Saddiq Bey went from a first-team All-Rookie draining three after three to a second-year pro who can't get one to fall. His prolonged shooting slump is one of the many reasons the Pistons have plunged to the bottom of the NBA. In the context of Detroit's future, it's also a cause for concern.
Just not for Bey.
"It’s good for me," Bey said Tuesday. "I work hard every day on every part of my game. When adversity hits, it just brings out the character in people."

Bey broke the Pistons rookie record for threes last season while shooting 38 percent from beyond the arc. He's below 30 percent this season. He's also below 35 percent from the field and below 75 percent from the line. He's averaging fewer points on nearly three more shots per game. His true shooting percentage of 44.2 percent is second to last in the NBA out of 186 players.

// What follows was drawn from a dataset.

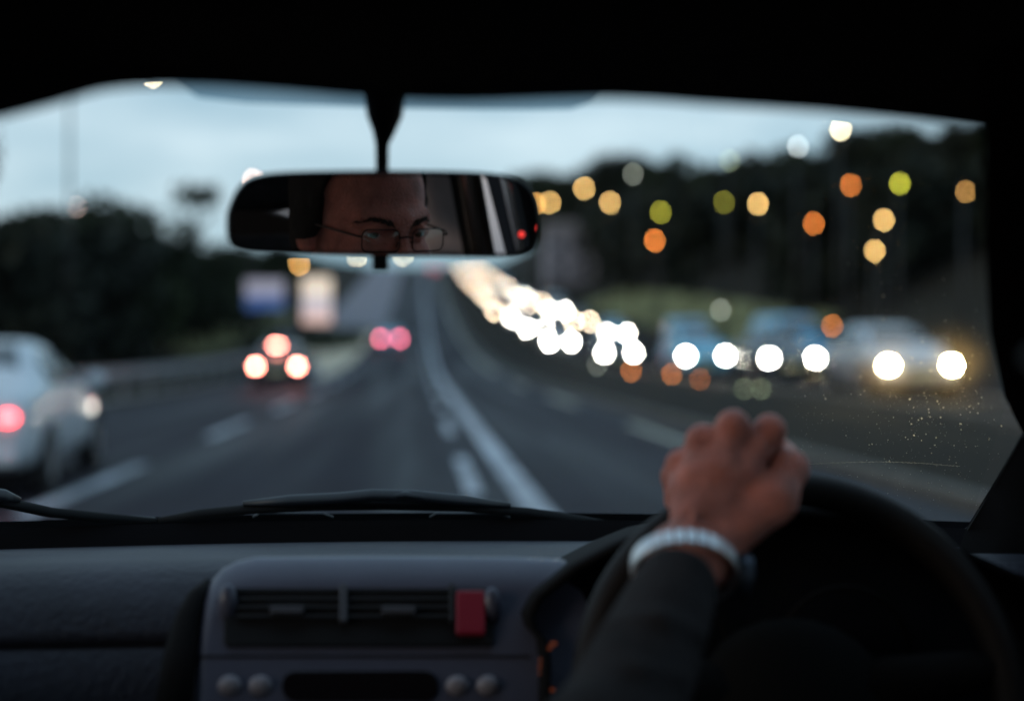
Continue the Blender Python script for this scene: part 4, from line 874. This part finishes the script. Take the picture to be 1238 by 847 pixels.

But if the results have changed, Bey's will to improve hasn't.
"For me, I just work harder and enjoy it, because down the line I’m going to look back at this year and these moments where I haven’t shot the ball well and (see) what I did to get myself out of it," he said. "So it’s just part of the journey and I gotta embrace it."
Last year, Bey was mostly a spot-up shooter. He took twice as many threes as twos. In an effort to expand his game this season, he's trying to create more shots for himself inside the arc. He's taken more twos than threes. Perhaps that's part of the reason for his struggles from outside, but Bey said it has nothing to do with mechanics.
"Just gotta get back in rhythm," he said. "Gotta continue to play off each other to get good clean shots as much as we can. Sometimes we're down in the shot clock and we have to force stuff up at the last second, which obviously skews numbers. So us continuing to learn how we have to play offensively, I think it helps everybody get in a rhythm."
Bey shot about 42 percent from three in two seasons at Villanova, including 45.1 percent the season before he was drafted 19th overall by the Pistons. But he was more than a 3-and-D specialist in college, and he's shown flashes of being more than that in the NBA.
"I’ve been in every role you can imagine," he said. "It’s just figuring out how I can do it consistently."
The Pistons have a brighter future if Bey is a more complete scorer. It's a worthwhile project in their rebuild, so long as he doesn't lose his touch from three. In the meantime, Bey needs to keep taking the shots that come his way. As Dwane Casey said Tuesday, "Saddiq has gotta continue to be Saddiq."
"Don’t worry about missing shots, don’t overthink it. Play. When he misses one, I think he starts pressing a little bit instead of just playing basketball and finding joy in the game," Casey said.
Like the Pistons, Bey seemed poised for a breakout season. He was "really coming on" in camp, according to GM Troy Weaver, and then he averaged 17.2 points and 9.0 rebounds in the first five games. He's been off ever since, and the Pistons have spiraled. No one expected the second year of the rebuild to be harder than the first, but here we are in December. Bey says it's good for him.
It'd be great for the Pistons if he shoots his way out of this slump.
"He’s a great kid. He comes back every night and works, and probably overworking himself a little bit," said Casey. "He's a student of the game. He watches every league game he can watch. He’s such a serious young man, which is great, but don’t overthink the game of basketball. It’s a simple game and all of us make it complicated."